### Aim
Without altering anything, output the material below.

--- BEGIN Dataset section ---

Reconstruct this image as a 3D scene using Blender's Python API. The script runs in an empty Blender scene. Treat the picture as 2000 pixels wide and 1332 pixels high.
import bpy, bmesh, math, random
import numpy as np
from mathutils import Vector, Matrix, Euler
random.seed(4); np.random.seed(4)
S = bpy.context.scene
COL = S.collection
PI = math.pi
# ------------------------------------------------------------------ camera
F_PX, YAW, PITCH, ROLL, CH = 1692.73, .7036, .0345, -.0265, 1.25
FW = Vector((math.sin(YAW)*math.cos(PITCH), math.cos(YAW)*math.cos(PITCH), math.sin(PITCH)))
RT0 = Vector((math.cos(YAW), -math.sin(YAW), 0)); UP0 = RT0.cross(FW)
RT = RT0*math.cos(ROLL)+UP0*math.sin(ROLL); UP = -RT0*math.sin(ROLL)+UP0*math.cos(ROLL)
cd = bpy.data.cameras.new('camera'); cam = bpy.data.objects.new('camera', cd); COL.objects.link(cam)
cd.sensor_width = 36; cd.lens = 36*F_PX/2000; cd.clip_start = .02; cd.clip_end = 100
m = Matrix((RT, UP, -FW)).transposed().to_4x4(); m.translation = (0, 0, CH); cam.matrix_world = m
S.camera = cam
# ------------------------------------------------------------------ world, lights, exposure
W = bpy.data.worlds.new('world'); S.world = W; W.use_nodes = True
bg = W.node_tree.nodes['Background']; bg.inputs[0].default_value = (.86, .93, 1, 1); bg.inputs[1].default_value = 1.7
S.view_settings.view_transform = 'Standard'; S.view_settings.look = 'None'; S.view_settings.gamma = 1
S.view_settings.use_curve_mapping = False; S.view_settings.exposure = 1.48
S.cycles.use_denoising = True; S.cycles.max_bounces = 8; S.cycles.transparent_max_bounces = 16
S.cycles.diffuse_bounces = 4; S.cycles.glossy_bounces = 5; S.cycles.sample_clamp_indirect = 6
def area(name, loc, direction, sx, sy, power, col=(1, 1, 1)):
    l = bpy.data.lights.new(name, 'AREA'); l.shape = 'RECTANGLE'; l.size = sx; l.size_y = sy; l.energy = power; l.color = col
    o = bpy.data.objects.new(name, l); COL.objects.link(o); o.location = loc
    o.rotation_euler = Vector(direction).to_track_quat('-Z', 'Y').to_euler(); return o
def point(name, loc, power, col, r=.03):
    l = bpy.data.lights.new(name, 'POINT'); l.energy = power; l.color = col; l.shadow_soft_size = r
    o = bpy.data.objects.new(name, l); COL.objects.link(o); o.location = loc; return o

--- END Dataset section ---

### Reply to the task
Reconstruct this image as a 3D scene using Blender's Python API. The script runs in an empty Blender scene. Treat the picture as 2000 pixels wide and 1332 pixels high.
import bpy, bmesh, math, random
import numpy as np
from mathutils import Vector, Matrix, Euler
random.seed(4); np.random.seed(4)
S = bpy.context.scene
COL = S.collection
PI = math.pi
# ------------------------------------------------------------------ camera
F_PX, YAW, PITCH, ROLL, CH = 1692.73, .7036, .0345, -.0265, 1.25
FW = Vector((math.sin(YAW)*math.cos(PITCH), math.cos(YAW)*math.cos(PITCH), math.sin(PITCH)))
RT0 = Vector((math.cos(YAW), -math.sin(YAW), 0)); UP0 = RT0.cross(FW)
RT = RT0*math.cos(ROLL)+UP0*math.sin(ROLL); UP = -RT0*math.sin(ROLL)+UP0*math.cos(ROLL)
cd = bpy.data.cameras.new('camera'); cam = bpy.data.objects.new('camera', cd); COL.objects.link(cam)
cd.sensor_width = 36; cd.lens = 36*F_PX/2000; cd.clip_start = .02; cd.clip_end = 100
m = Matrix((RT, UP, -FW)).transposed().to_4x4(); m.translation = (0, 0, CH); cam.matrix_world = m
S.camera = cam
# ------------------------------------------------------------------ world, lights, exposure
W = bpy.data.worlds.new('world'); S.world = W; W.use_nodes = True
bg = W.node_tree.nodes['Background']; bg.inputs[0].default_value = (.86, .93, 1, 1); bg.inputs[1].default_value = 1.7
S.view_settings.view_transform = 'Standard'; S.view_settings.look = 'None'; S.view_settings.gamma = 1
S.view_settings.use_curve_mapping = False; S.view_settings.exposure = 1.48
S.cycles.use_denoising = True; S.cycles.max_bounces = 8; S.cycles.transparent_max_bounces = 16
S.cycles.diffuse_bounces = 4; S.cycles.glossy_bounces = 5; S.cycles.sample_clamp_indirect = 6
def area(name, loc, direction, sx, sy, power, col=(1, 1, 1)):
    l = bpy.data.lights.new(name, 'AREA'); l.shape = 'RECTANGLE'; l.size = sx; l.size_y = sy; l.energy = power; l.color = col
    o = bpy.data.objects.new(name, l); COL.objects.link(o); o.location = loc
    o.rotation_euler = Vector(direction).to_track_quat('-Z', 'Y').to_euler(); return o
def point(name, loc, power, col, r=.03):
    l = bpy.data.lights.new(name, 'POINT'); l.energy = power; l.color = col; l.shadow_soft_size = r
    o = bpy.data.objects.new(name, l); COL.objects.link(o); o.location = loc; return o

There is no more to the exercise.